Public service delivery in South Africa is in crisis. Service delivery protests are increasing dramatically and becoming more violent.
Government has tried many ways of engaging citizens through public forums, presidential hotlines and facility-based complaints mechanisms, but has not yet found a way of ensuring what citizens say becomes part of how government monitors and manages its performance.
In August 2013, the Cabinet approved a ‘Framework for Strengthening Citizen-Government Partnerships for Monitoring Frontline Service Delivery’. All government service departments are now required to find ways of including the views and experiences of citizens on service delivery into their M&E frameworks.
The Department of Performance Monitoring and Evaluation in the Presidency has contracted Keystone and a local NGO, the Seriti Institute, to design and test an approach to citizen-based monitoring (CBM) in which feedback from those who receive services (the citizens) AND from those who have to deliver those services (the frontline facility staff) are heard and engaged with.
The pilot will run from October 2013 to March 2015, starting in Msinga in KZN and Phuthaditjhaba in Free State, and then expanding to pilot sites in all nine provinces. The pilot will be implemented in the police stations, health facilities and facilities of the Department of Social Development and SASSA, the agency responsible for social grant payments.
This is an ambitious pilot – and the first attempt by a government to systematically put feedback from citizens at the heart of its performance management in all departments.
Drawing on Keystone’s Constituent Voice method, the approach being piloted starts with developing simple survey tools to collect feedback in the two feedback loops that critically affect service quality: Citizens will give feedback on their experience of the service facilities while frontline staff will give feedback on how well the senior department managers support and enable them to perform well.
Feedback will be collected independently through community organizations using traditional or mobile data collection methods. The feedback will then be analysed and comparative ‘performance reports’ created that the facility and senior management can use to affirm good practice, identify improvements needed and take action to implement them.
The simple graphic reports will be used to structure open dialogue among stakeholders to validate the feedback, to affirm strengths and establish agreed actions for improvement. Performance against these commitments will be monitored through subsequent feedback cycles.
The duly validated (or amended) performance data can be integrated into the formal reporting and performance management systems of the relevant department, thus giving meaningful voice to citizens and frontline staff, managing expectations and building mutual accountability for improved services.
We will be blogging regularly on the progress of this bold experiment as it unfolds over the next 18 months.

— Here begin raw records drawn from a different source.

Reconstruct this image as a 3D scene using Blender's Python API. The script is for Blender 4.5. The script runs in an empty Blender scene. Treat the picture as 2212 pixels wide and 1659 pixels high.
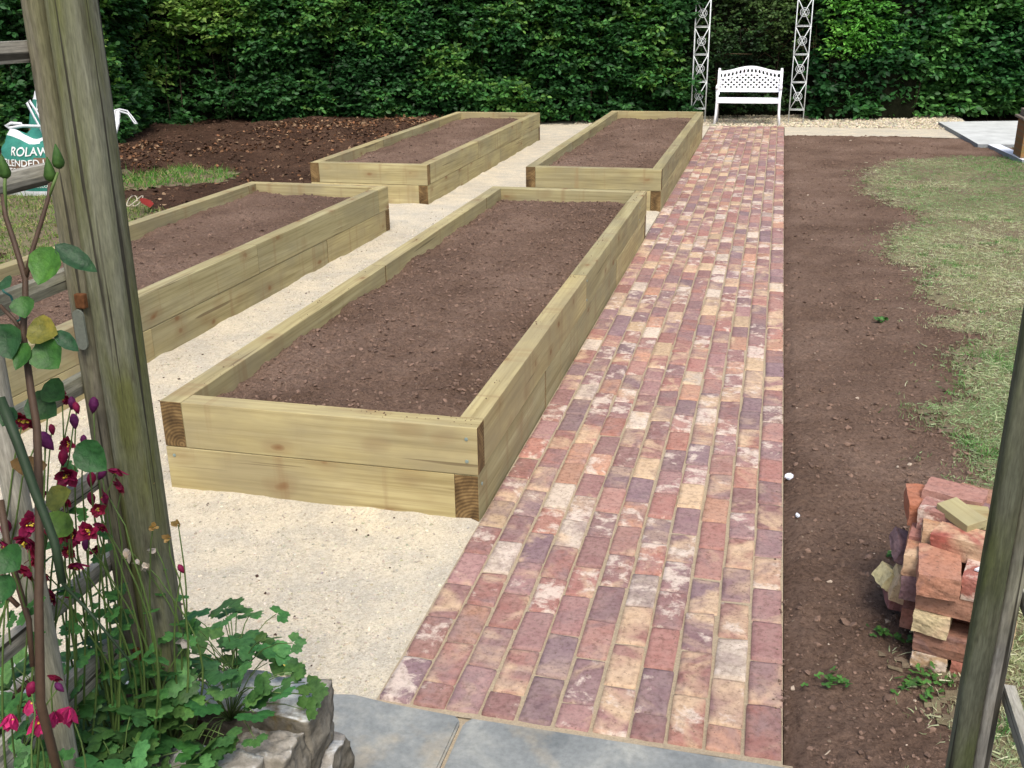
import bpy, bmesh, math, random
import numpy as np
from mathutils import Vector, Matrix

rnd = random.Random(7)
rng = np.random.default_rng(11)
C = bpy.context.scene.collection

# ------------------------------------------------------------------ survey
# the site was measured from the photograph: a level ground plane seen from a camera 1.95 m above the path
FOC, CAM_H = 2200.0, 1.95
def _camera_axes(roll=math.radians(0.8), vp=(1694, -3)):
    vx, vy = (vp[0]-1106)/FOC, -(vp[1]-829.5)/FOC
    a = vx*math.cos(roll)+vy*math.sin(roll); b = -vx*math.sin(roll)+vy*math.cos(roll)
    th = math.atan(b); psi = math.atan(a*math.cos(th))
    f = Vector((-math.sin(psi)*math.cos(th), math.cos(psi)*math.cos(th), -math.sin(th)))
    r0 = Vector((math.cos(psi), math.sin(psi), 0))
    u0 = Vector((-math.sin(psi)*math.sin(th), math.cos(psi)*math.sin(th), math.cos(th)))
    c, s = math.cos(roll), math.sin(roll)
    return f, c*r0-s*u0, s*r0+c*u0
FW, RT, UP = _camera_axes()
def ray(x, y):
    return FW + RT*((x-1106)/FOC) - UP*((y-829.5)/FOC)
def G(x, y, z=0.0):                       # point of the level z
    d = ray(x, y); t = (z-CAM_H)/d.z
    return Vector((d.x*t, d.y*t, z))
def PX(x, y, X):                          # point of the upright plane x = X
    d = ray(x, y); t = X/d.x
    return Vector((X, d.y*t, CAM_H+d.z*t))
def PY(x, y, Y):
    d = ray(x, y); t = Y/d.y
    return Vector((d.x*t, Y, CAM_H+d.z*t))
def PD(x, y, dist):
    d = ray(x, y)
    return Vector((0, 0, CAM_H))+d*dist

# ------------------------------------------------------------------ noise
def _h(i, j, seed):
    n = (i*374761393 + j*668265263 + seed*1442695041) & 0xffffffff
    n = ((n ^ (n >> 13))*1274126177) & 0xffffffff
    return ((n ^ (n >> 16)) & 0xffff)/65535.0
def vnoise(x, y, seed=0):
    x = np.asarray(x, float); y = np.asarray(y, float)
    i = np.floor(x).astype(np.int64); j = np.floor(y).astype(np.int64)
    fx = x-i; fy = y-j
    fx = fx*fx*(3-2*fx); fy = fy*fy*(3-2*fy)
    a = _h(i, j, seed); b = _h(i+1, j, seed); c = _h(i, j+1, seed); d = _h(i+1, j+1, seed)
    return (a*(1-fx)+b*fx)*(1-fy)+(c*(1-fx)+d*fx)*fy
def fbm(x, y, seed=0, o=4):
    s = 0; a = 0.5
    for k in range(o):
        s = s+a*(vnoise(np.asarray(x)*2**k, np.asarray(y)*2**k, seed+k*17)-0.5); a *= 0.55
    return s

# ------------------------------------------------------------------ materials
def nmat(name, rough=0.8, spec=0.3):
    m = bpy.data.materials.new(name); m.use_nodes = True
    nt = m.node_tree; b = nt.nodes['Principled BSDF']
    b.inputs['Roughness'].default_value = rough
    b.inputs['Specular IOR Level'].default_value = spec
    return m, nt, b
def N(nt, kind, **kw):
    n = nt.nodes.new(kind)
    for k, v in kw.items():
        if hasattr(n, k) and not k.startswith('i_'): setattr(n, k, v)
        else: n.inputs[k[2:].replace('_', ' ')].default_value = v
    return n
def L(nt, a, b): nt.links.new(a, b)
def ramp(nt, fac, stops):
    r = nt.nodes.new('ShaderNodeValToRGB')
    e = r.color_ramp.elements
    while len(e) < len(stops): e.new(0.5)
    for q, (p, c) in zip(e, stops):
        q.position = p; q.color = (c[0], c[1], c[2], 1) if not isinstance(c, (int, float)) else (c, c, c, 1)
    L(nt, fac, r.inputs[0]); return r.outputs[0]
def noise(nt, vec, scale, detail=4, rough=0.55, dist=0.0):
    n = nt.nodes.new('ShaderNodeTexNoise')
    n.inputs['Scale'].default_value = scale; n.inputs['Detail'].default_value = detail
    n.inputs['Roughness'].default_value = rough; n.inputs['Distortion'].default_value = dist
    if vec is not None: L(nt, vec, n.inputs['Vector'])
    return n.outputs['Fac']
def mix(nt, fac, a, b, mode='MIX'):
    n = nt.nodes.new('ShaderNodeMix'); n.data_type = 'RGBA'; n.blend_type = mode
    for s, v in ((0, fac), (6, a), (7, b)):
        if hasattr(v, 'is_output'): L(nt, v, n.inputs[s])
        elif s == 0: n.inputs[0].default_value = v
        else: n.inputs[s].default_value = (v[0], v[1], v[2], 1)
    return n.outputs[2]
def bump(nt, b, h, strength=0.5, dist=0.01, prev=None):
    n = nt.nodes.new('ShaderNodeBump'); n.inputs['Strength'].default_value = strength
    n.inputs['Distance'].default_value = dist; L(nt, h, n.inputs['Height'])
    if prev is not None: L(nt, prev, n.inputs['Normal'])
    if b is not None: L(nt, n.outputs[0], b.inputs['Normal'])
    return n.outputs[0]
def objco(nt, scale=(1, 1, 1), rand=True):
    t = nt.nodes.new('ShaderNodeTexCoord'); mp = nt.nodes.new('ShaderNodeMapping')
    mp.inputs['Scale'].default_value = scale
    if rand:
        oi = nt.nodes.new('ShaderNodeObjectInfo'); mu = nt.nodes.new('ShaderNodeMath'); mu.operation = 'MULTIPLY'
        mu.inputs[1].default_value = 37.0; L(nt, oi.outputs['Random'], mu.inputs[0])
        ad = nt.nodes.new('ShaderNodeVectorMath'); ad.operation = 'ADD'
        L(nt, t.outputs['Object'], ad.inputs[0]); L(nt, mu.outputs[0], ad.inputs[1]); L(nt, ad.outputs[0], mp.inputs[0])
    else: L(nt, t.outputs['Object'], mp.inputs[0])
    return mp.outputs[0]
def attr(nt, name='Col'):
    a = nt.nodes.new('ShaderNodeAttribute'); a.attribute_name = name; return a.outputs['Color']

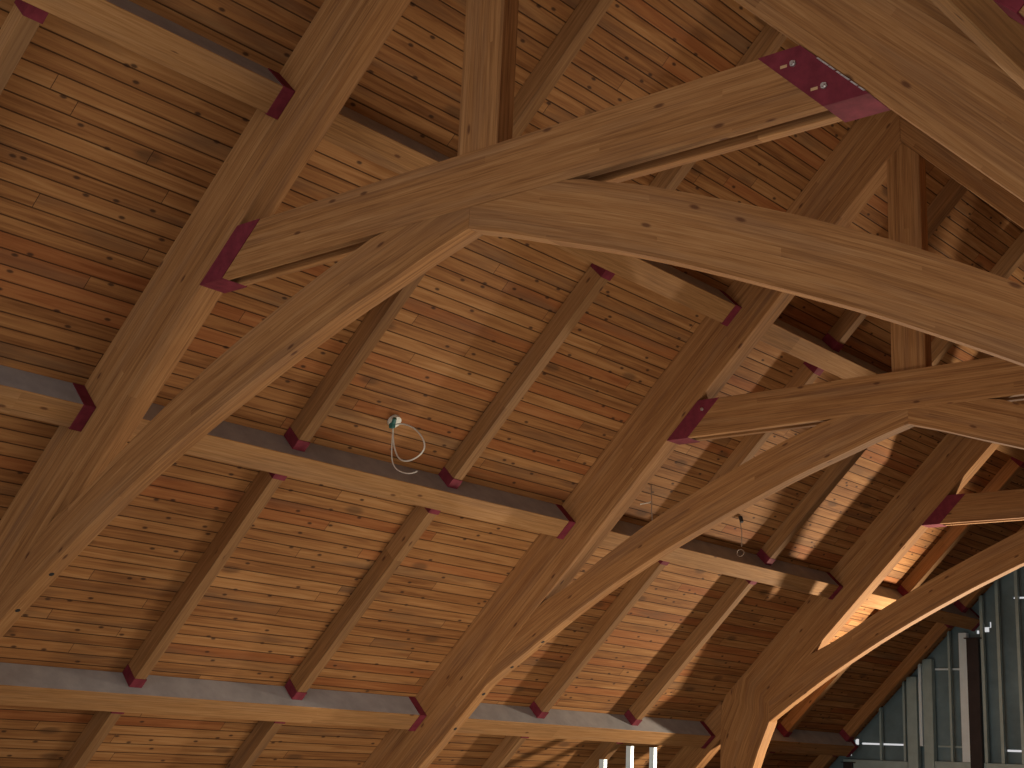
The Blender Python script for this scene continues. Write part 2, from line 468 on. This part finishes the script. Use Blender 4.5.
ROW = {1: 'lowest', 2: 'middle', 3: 'upper'}
def make_purlin(i, ya, yb, label, side=-1, hang=(True, True), group='purlins on the left roof slope'):
    u0, u1 = PUR[i]; L = yb - ya
    dn = Vector((side * CA, 0, -SA)); nn = Vector((side * SA, 0, CA))
    o = sp((u0 + u1) / 2, HP, 0, side)
    dep = D - HP - .001; w = u1 - u0
    bm = beam_bm(Vector((0, 0, 0)), YA, L, dn, w, nn, dep, .004)
    me = finish(bm, 'purlin', [M_PUR, M_DUST], lambda co: (co.y, co.dot(nn), co.dot(dn)))
    for p in me.polygons:                      # dust lies on the face that looks up the slope
        if p.normal.dot(dn) < -.9: p.material_index = 1
    ob = link('purlin', me, None, Vector((o.x, ya, o.z)))
    tag(ob, label, 'beam', group)
    for q, (a, b) in zip(hang, ((.002, .085), (L - .085, L - .002))):
        if q:
            h = link('hanger', finish(hanger_local(w, dep, a, b, dn, nn, Vector((0, 0, 0))), 'hanger', M_RED), ob)
            h['label'] = 'maroon steel hanger'
    return ob

G = .002
bays = [(W + G, S - G), (S + W + G, 2 * S - G), (2 * S + W + G, YEND - .06)]
BN = ['between the nearest and the middle truss', 'between the middle and the farthest truss', 'between the farthest truss and the end wall']
for i in (1, 2, 3):
    for b, (ya, yb) in enumerate(bays):
        if b == 2: yb = {1: 13.08, 2: YEND + .15, 3: YEND + .15}[i]
        make_purlin(i, ya, yb, f'{ROW[i]} purlin of the left roof slope, {BN[b]}')
    if i > 1:
        make_purlin(i, -4.6, -G, f'{ROW[i]} purlin of the left roof slope, left of the nearest truss, running out of frame', hang=(False, True))
make_purlin(2, -4.2, -G, 'purlin of the right roof slope crossing the top right corner above the nearest rafter', side=1, hang=(False, True), group=None)

def make_ridge(ya, yb, label):
    top = ZR + D / CA - .115
    bm = box_bm((-.10, 0, .31), (.10, yb - ya, top - ZR), None, .004)
    me = finish(bm, 'ridge_beam', M_PUR, lambda co: (co.y, co.z, co.x))
    ob = link('ridge_beam', me, None, Vector((0, ya, ZR)))
    tag(ob, label, 'beam', 'ridge beams')
    bm = bmesh.new(); L = yb - ya
    for a, b in ((.002, .085), (L - .085, L - .002)):
        box_bm((-.107, a, .303), (.107, b, .3095), bm); box_bm((-.107, a, .31), (-.1005, b, .45), bm); box_bm((.1005, a, .31), (.107, b, .45), bm)
    h = link('hanger', finish(bm, 'hanger', M_RED), ob); h['label'] = 'maroon steel hanger'
    return ob
for b, (ya, yb) in enumerate(bays[:2]):
    make_ridge(ya, yb, f'ridge beam at the roof peak, {BN[b]}')

# ------------------------------------------------------------------ common rafters
def common_source(row, side):
    """one short rafter of a row, in local coordinates around its lower end"""
    hi = PUR[row + 1][1] if row < 3 else None
    ua = (PUR[row + 1][1] if row in (0, 1, 2) else -.305)
    ub = (PUR[row][0] if row >= 1 else 8.85)
    return ua + G, ub - G

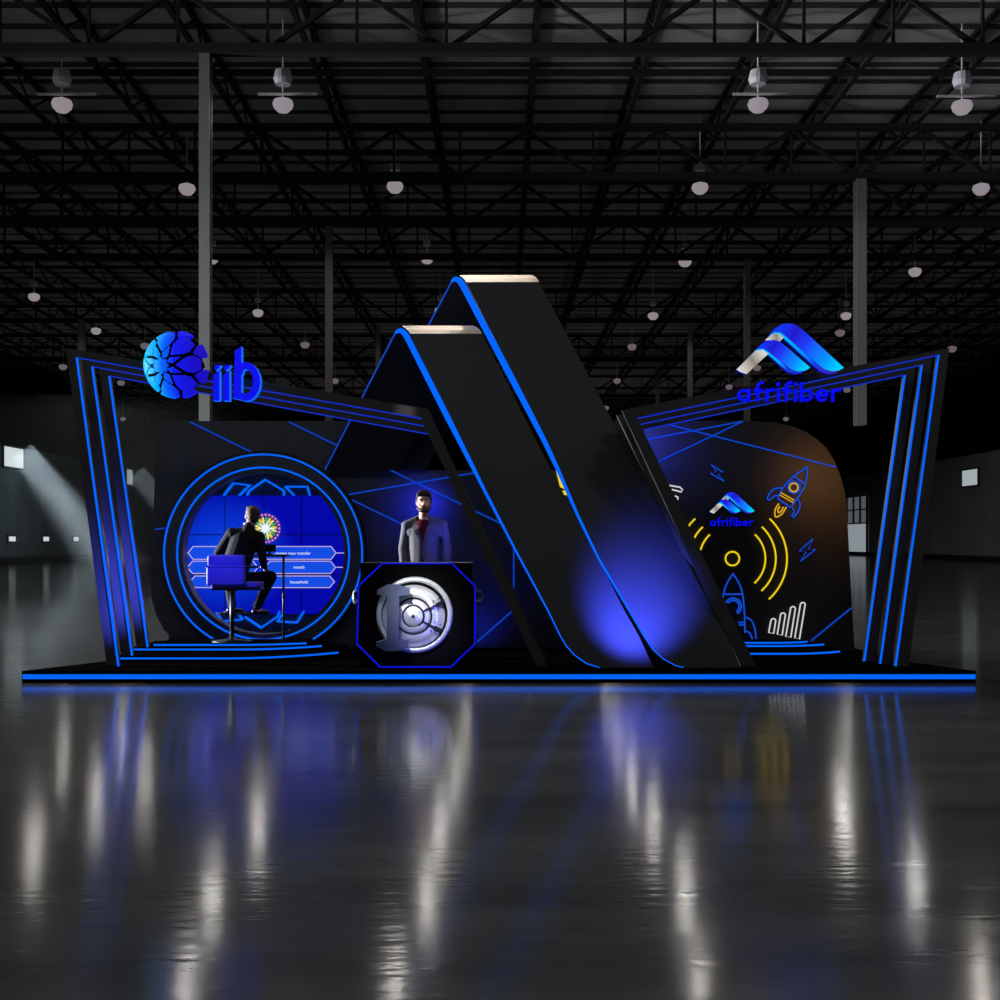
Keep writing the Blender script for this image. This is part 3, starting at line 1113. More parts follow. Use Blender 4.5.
# ------------------------------------------------ ribbons
def ribbon(zr, Yr, lab, left, right, cap, back, taper):
    """front leg polygon in picture positions on a leaning plane, folded cap, back leg"""
    k = (zr - PZ) / (Yr - 12.3)

    def pl(x, y, off=0.0):
        a = (y - CY) / F
        Y = (H - PZ + k * 12.3) / (k + a)
        p = P(x, y, Y)
        p.y += off
        return p
    base = pl((left[-1][0] + right[0][0]) / 2, left[-1][1])
    t = thing('ribbon_tower', (base.x, base.y, PZ), lab, 'tower')
    MB().prism([pl(*q) for q in left + right], (0, .1, 0)).build('front_leg', M['ribbon'], t)
    # light strip: outside the left edge, tapering downwards
    n = len(left)
    lb = MB()
    def wid(y):
        for (ya, wa_), (yb, wb_) in zip(taper, taper[1:]):
            if y <= yb:
                return wa_ + (wb_ - wa_) * max(0, y - ya) / (yb - ya)
        return taper[-1][1]
    edge = [(left[0][0] + dx, left[0][1] + dy, w_) for dx, dy, w_ in ((-14.6, -.6, 1.5), (-12.6, -2.9, 3.2), (-10.2, -3.4, 4.5), (-6.8, -2, 6), (-3.6, 2.2, 6.4))]
    edge += [(x - wid(y) / 2, y, wid(y)) for x, y in left[1:]]
    tv = [Vector((a[0], a[1], 0)) for a in edge]
    L_, R_ = [], []
    for i_ in range(len(edge)):
        d = (tv[min(i_ + 1, len(tv) - 1)] - tv[max(i_ - 1, 0)]).normalized()
        nrm = Vector((-d.y, d.x, 0)) * edge[i_][2] * .45
        L_.append(tv[i_] + nrm)
        R_.append(tv[i_] - nrm)
    fr = [(lb.bm.verts.new(pl(a.x, a.y, -.004)), lb.bm.verts.new(pl(b.x, b.y, -.004))) for a, b in zip(L_, R_)]
    bk = [(lb.bm.verts.new(a.co + Vector((0, .05, 0))), lb.bm.verts.new(b.co + Vector((0, .05, 0)))) for a, b in fr]
    for (a, b), (c_, d_), (e, f), (g, h_) in zip(fr, fr[1:], bk, bk[1:]):
        for q in ((a, b, d_, c_), (e, g, h_, f), (a, c_, g, e), (b, f, h_, d_)):
            lb.bm.faces.new(q)
    for fa, ba in ((fr[0], bk[0]), (fr[-1], bk[-1])):
        lb.bm.faces.new((fa[0], fa[1], ba[1], ba[0]))
    lb.build('light_strip', M['led'], t)
    # fold: pale cap
    w = right[-1][0] - left[0][0]
    prof = [pl(*left[0])] + [P(x, y, Yr + o) for (x, y), o in zip(cap, (.05, .16, .3))]
    cb = MB()
    for a, b in zip(prof[:-1], prof[1:]):
        dx = Vector((w / F * Yr, 0, 0))
        cb.prism([a, a + dx, b + dx, b], (0, .05, 0))
    cb.build('fold_cap', M['wood'], t)
    # back leg
    (x0, y0, Y0), (x1, y1, Y1) = back
    wl_, wl2 = w / F * Y0, w / F * Y1
    a, b = P(x0, y0, Y0), P(x1, y1, Y1)
    MB().prism([a, a + Vector((wl_, 0, 0)), b + Vector((wl2, 0, 0)), b], (0, .06, 0)).build('back_leg', M['ribbon_in'], t)
    MB().tube([a + Vector((0, -.01, 0)), b + Vector((0, -.01, 0))], .008).build('edge_light', M['led_dim'], t)
    return t


zr1 = P(0, 282, 13.8).z
ribbon(zr1, 13.8, 'taller folded black ribbon tower, blue edge light and pale top', [(466, 282), (512.4, 372.7), (546.5, 440), (560, 469.5), (579, 515), (600, 559), (628.5, 608), (645, 636.5), (654, 650), (664, 659), (676, 665.5), (684, 667.5)],
       [(741, 667.5), (730, 643), (622.5, 440), (539, 282)], [(464.5, 278.5), (462, 276), (460, 275)], ((453, 279.5, 14.1), (352, 470, 14.56)), [(282, 6.6), (372, 6.8), (440, 5), (470, 4), (512, 2.8), (584, 1.8), (640, 1.1), (668, .9)])
zr2 = P(0, 333.6, 13.55).z
ribbon(zr2, 13.55, 'shorter folded black ribbon tower in front, blue edge light and pale top', [(410, 333.6), (450, 416), (472, 461), (486, 490), (516, 549), (549, 611), (561, 636), (567, 646), (575, 655), (587, 663.5), (600, 667.5)],
       [(653.5, 667.5), (638.4, 635), (623, 608), (611, 584), (557.5, 482), (482, 333.6)], [(408, 329.8), (405, 326.8), (402.5, 325.6)], ((397, 330, 13.87), (325, 470, 14.5)), [(333, 6.6), (430, 6.2), (470, 4), (500, 3), (560, 2.2), (640, 1.3), (668, 1)])

# ------------------------------------------------ signs on the portal beams
YI = 12.35


def ci(x, y):
    return (130 + x / 6.667, 320 + y / 6.667)


sg = thing('emblem_sign', P(*ci(480, 540), YI), 'blue backlit sign with a tiled globe and three letters on the left portal beam', 'sign')
GC = P(178.6, 365.2, 12.39)
GR = 33.9 / F * 12.39
# the rosette dome is turned a little to the left and downwards
GA = R(16.5)
ax = Vector((-math.sin(GA), -math.cos(GA), -.15)).normalized()
ux = Vector((math.cos(GA), -math.sin(GA), 0))
uz = ux.cross(ax).normalized()
if uz.z < 0:
    uz = -uz
gmat = glow_ramp('globe tile', (1, 0, 0), GC.x - P(*ci(480, 540), YI).x - GR, GC.x - P(*ci(480, 540), YI).x + GR,
                 [(0, rgb(0, 205, 255)), (.27, rgb(0, 168, 255)), (.4, rgb(10, 100, 255)), (.56, rgb(20, 28, 240)), (.85, rgb(26, 14, 190))])


def sph(th, ph):
    th, ph = R(th), R(ph)
    d = ax * math.cos(th) + (ux * math.cos(ph) + uz * math.sin(ph)) * math.sin(th)
    return d


globe = MB().lathe(GC, ax, [(0, GR * .92)] + [(GR * .92 * math.sin(R(a)), GR * .92 * math.cos(R(a))) for a in range(8, 81, 8)], 40).build('globe_core', M['deck'], sg, smooth=True)


def tile(polar):
    """curved tile from (theta, phi) outline, subdivided onto the sphere"""
    d = [sph(*q) for q in polar]
    b = MB()
    c = sum(d, Vector()) / len(d)
    c.normalize()
    n = len(d)
    out_, inn = [], []
    loops = []
    for lv in (1.0, .66, .33):
        ring = []
        for k in range(n):
            for s_ in range(4):
                v = d[k].lerp(d[(k + 1) % n], s_ / 4)
                v = c.lerp(v, lv)
                v.normalize()
                ring.append(b.bm.verts.new(GC + v * GR))
        loops.append(ring)
    cv = b.bm.verts.new(GC + c * GR)
    m_ = len(loops[0])
    for A, B in zip(loops, loops[1:]):
        for k in range(m_):
            b.bm.faces.new([A[k], A[(k + 1) % m_], B[(k + 1) % m_], B[k]])
    for k in range(m_):
        b.bm.faces.new([loops[-1][k], loops[-1][(k + 1) % m_], cv])
    low = [b.bm.verts.new(GC + (v.co - GC) * .9) for v in loops[0]]
    for k in range(m_):
        b.bm.faces.new([loops[0][k], low[k], low[(k + 1) % m_], loops[0][(k + 1) % m_]])
    b.build('globe_tile', gmat, globe)


tile([(14.5 if k % 2 == 0 else 10.5, 22.5 * k) for k in range(16)])
for k in range(8):
    a = 45 * k
    tile([(26, a), (44, a - 17), (57, a - 17.5), (72, a - 9), (72, a + 9), (57, a + 17.5), (44, a + 17)])
    b_ = a + 22.5
    tile([(13.6, b_), (21, b_ - 14.5), (37, b_), (21, b_ + 14.5)])
    tile([(64, b_ - 2), (77, b_ - 11), (92, b_ - 12), (92, b_ + 12), (77, b_ + 11), (64, b_ + 2)])

LB = [M['sign_blue'], M['sign_side']]
for sh in (0, 66):
    l = MB().prism([P(*ci(x + sh, y), YI - .06) for x, y in ((556, 368), (596, 336), (596, 538), (553, 538))], (0, .1, 0), side=1).build('letter', LB, sg)
    MB().prism([P(*ci(x + sh, y), YI - .06) for x, y in ((561, 322), (567, 300), (606, 300), (584, 330), (570, 336))], (0, .1, 0), side=1).build('letter_dot', LB, l)
b_ = MB()
b_.prism([P(*ci(x, y), YI - .06) for x, y in ((699, 206), (742, 176), (742, 532), (690, 520))], (0, .1, 0), side=1)
bowl = [(715, 500)] + [(772 + 72 * math.cos(R(a)), 410 - 106 * math.sin(R(a))) for a in range(-105, 121, 15)] + [(724, 360)]
b_.band([P(*ci(x, y), YI - .059) for x, y in bowl], .072, (0, .1, 0), side=1)
b_.build('letter', LB, sg)
MB().tube([P(*ci(470, 250), YI + .05), P(*ci(495, 310), YI + .05), P(*ci(480, 330), YI + .05)], .012).build('mounting_bracket', M['plastic'], sg)
for x in (575, 642, 720):
    MB().bar(P(*ci(x, 500), YI + .04), P(*ci(x, 500), YI + .1), .03).build('mounting_bracket', M['plastic'], sg)

# logo sign on the right portal
LET = {
    'a': ([('arc', .47, .47, .36, 0, 360), ('line', .83, 0, .83, .95)], 1.17),
    'f': ([('arc', .62, 1.08, .34, 80, 180), ('line', .28, 1.08, .28, 0), ('line', 0.02, .82, .66, .82)], .78),
    'r': ([('line', .14, 0, .14, .95), ('arc', .52, .5, .38, 60, 180)], .80),
    'i': ([('line', .14, 0, .14, .95), ('line', .14, 1.18, .14, 1.42)], .42),
    'b': ([('line', .12, 0, .12, 1.42), ('arc', .5, .47, .36, 0, 360)], 1.12),
    'e': ([('arc', .47, .47, .36, 0, 318), ('line', .14, .47, .86, .47)], 1.08)}


def word(t, text, x0, base, hx, wx, Y, depth, mats, name='letter', stroke=.25):
    x = x0
    for ch in text:
        strokes, adv = LET[ch]
        b = MB()
        for s_ in strokes:
            if s_[0] == 'line':
                q = [(s_[1], s_[2]), (s_[3], s_[4])]
            else:
                n = 24
                q = [(s_[1] + s_[3] * math.cos(R(s_[4] + (s_[5] - s_[4]) * k / n)), s_[2] + s_[3] * math.sin(R(s_[4] + (s_[5] - s_[4]) * k / n))) for k in range(n + 1)]
            b.band([P(x + u * wx, base - v * hx, Y - depth) for u, v in q], stroke * hx / F * Y, (0, depth, 0), side=1)
        b.build(name, mats, t)
        x += adv * wx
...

A remarkable development, with potential implications globally! I’m curious — how do you plan to assess its success and harvest lessons for replication elsewhere? Best of luck with this ambitious and important experiment.
Hi Alnoor,
we’re still in the process of defining our hypotheses and what ‘success’ will look like for whom in a pilot situation – and how we will measure it. Stuff for a further series of blogs in its own right I think.
But DPME are taking a very open learning-focused approach by planning three iterative pilot cycles over the next 18 months. The first (in only 2 sites) is being planned now in which we will introduce the basic elements of what such a feedback cycle/system might look like (e.g. perhaps using paper surveys and manually created reports) to demonstrate the concept in practical terms that people can engage with. The experience will be documented and widely discussed in government and with civil society.
A second pilot cycle in 4-6 sites will build on this initial experience to improve the community training, survey content and collection introduce elements of the technological architecture such as mobile data collection, automated analysis and report generation etc. followed by a process of reflection and learning.
… and then a third cycle will begin (perhaps a year from now) in which a thoroughly revised approach, tools and methods will be applied in a further 4-6 sites. At least that is how it looks now in these very early days. Perhaps other players in this space will engage with the process and plan their own independent initiatives in SA or elsewhere and a learning community will emerge.
Many thanks, Andre, for your detailed reply. Looking forward to following your experience and learning process. Carpe diem!